## Task prompt
Write out the complete material exactly as it stands.

## Source data
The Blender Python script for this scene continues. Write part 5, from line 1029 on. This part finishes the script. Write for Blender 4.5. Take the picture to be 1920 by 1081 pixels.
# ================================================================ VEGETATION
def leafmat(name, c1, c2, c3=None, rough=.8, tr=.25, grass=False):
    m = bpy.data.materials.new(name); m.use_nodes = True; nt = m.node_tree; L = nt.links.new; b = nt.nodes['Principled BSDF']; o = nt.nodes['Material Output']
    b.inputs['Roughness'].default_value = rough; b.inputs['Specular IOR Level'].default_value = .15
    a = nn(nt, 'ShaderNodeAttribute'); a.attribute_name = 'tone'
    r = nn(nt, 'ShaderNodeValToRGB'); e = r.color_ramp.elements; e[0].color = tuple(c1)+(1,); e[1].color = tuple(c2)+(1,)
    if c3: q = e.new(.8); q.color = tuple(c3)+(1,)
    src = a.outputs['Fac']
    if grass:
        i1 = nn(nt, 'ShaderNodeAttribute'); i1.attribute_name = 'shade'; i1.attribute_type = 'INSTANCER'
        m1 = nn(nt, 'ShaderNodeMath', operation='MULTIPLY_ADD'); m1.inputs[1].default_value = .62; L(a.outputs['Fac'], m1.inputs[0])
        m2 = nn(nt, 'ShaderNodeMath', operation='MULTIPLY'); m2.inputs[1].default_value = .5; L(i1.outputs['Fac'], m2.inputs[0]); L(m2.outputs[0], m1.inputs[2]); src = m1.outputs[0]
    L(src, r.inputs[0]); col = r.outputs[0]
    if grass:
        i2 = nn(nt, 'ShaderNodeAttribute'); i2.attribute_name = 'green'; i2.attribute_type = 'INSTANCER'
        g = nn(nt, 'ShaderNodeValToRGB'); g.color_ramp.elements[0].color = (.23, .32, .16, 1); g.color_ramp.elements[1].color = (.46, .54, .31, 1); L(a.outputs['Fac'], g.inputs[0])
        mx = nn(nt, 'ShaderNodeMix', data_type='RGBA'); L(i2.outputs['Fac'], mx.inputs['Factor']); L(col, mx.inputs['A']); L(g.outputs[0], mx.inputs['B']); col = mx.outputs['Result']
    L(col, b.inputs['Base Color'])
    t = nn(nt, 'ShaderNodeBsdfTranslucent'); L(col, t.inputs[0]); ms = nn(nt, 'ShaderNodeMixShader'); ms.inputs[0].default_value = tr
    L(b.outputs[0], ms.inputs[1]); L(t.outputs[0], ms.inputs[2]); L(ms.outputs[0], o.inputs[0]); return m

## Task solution
The Blender Python script for this scene continues. Write part 5, from line 1029 on. This part finishes the script. Write for Blender 4.5. Take the picture to be 1920 by 1081 pixels.
# ================================================================ VEGETATION
def leafmat(name, c1, c2, c3=None, rough=.8, tr=.25, grass=False):
    m = bpy.data.materials.new(name); m.use_nodes = True; nt = m.node_tree; L = nt.links.new; b = nt.nodes['Principled BSDF']; o = nt.nodes['Material Output']
    b.inputs['Roughness'].default_value = rough; b.inputs['Specular IOR Level'].default_value = .15
    a = nn(nt, 'ShaderNodeAttribute'); a.attribute_name = 'tone'
    r = nn(nt, 'ShaderNodeValToRGB'); e = r.color_ramp.elements; e[0].color = tuple(c1)+(1,); e[1].color = tuple(c2)+(1,)
    if c3: q = e.new(.8); q.color = tuple(c3)+(1,)
    src = a.outputs['Fac']
    if grass:
        i1 = nn(nt, 'ShaderNodeAttribute'); i1.attribute_name = 'shade'; i1.attribute_type = 'INSTANCER'
        m1 = nn(nt, 'ShaderNodeMath', operation='MULTIPLY_ADD'); m1.inputs[1].default_value = .62; L(a.outputs['Fac'], m1.inputs[0])
        m2 = nn(nt, 'ShaderNodeMath', operation='MULTIPLY'); m2.inputs[1].default_value = .5; L(i1.outputs['Fac'], m2.inputs[0]); L(m2.outputs[0], m1.inputs[2]); src = m1.outputs[0]
    L(src, r.inputs[0]); col = r.outputs[0]
    if grass:
        i2 = nn(nt, 'ShaderNodeAttribute'); i2.attribute_name = 'green'; i2.attribute_type = 'INSTANCER'
        g = nn(nt, 'ShaderNodeValToRGB'); g.color_ramp.elements[0].color = (.23, .32, .16, 1); g.color_ramp.elements[1].color = (.46, .54, .31, 1); L(a.outputs['Fac'], g.inputs[0])
        mx = nn(nt, 'ShaderNodeMix', data_type='RGBA'); L(i2.outputs['Fac'], mx.inputs['Factor']); L(col, mx.inputs['A']); L(g.outputs[0], mx.inputs['B']); col = mx.outputs['Result']
    L(col, b.inputs['Base Color'])
    t = nn(nt, 'ShaderNodeBsdfTranslucent'); L(col, t.inputs[0]); ms = nn(nt, 'ShaderNodeMixShader'); ms.inputs[0].default_value = tr
    L(b.outputs[0], ms.inputs[1]); L(t.outputs[0], ms.inputs[2]); L(ms.outputs[0], o.inputs[0]); return m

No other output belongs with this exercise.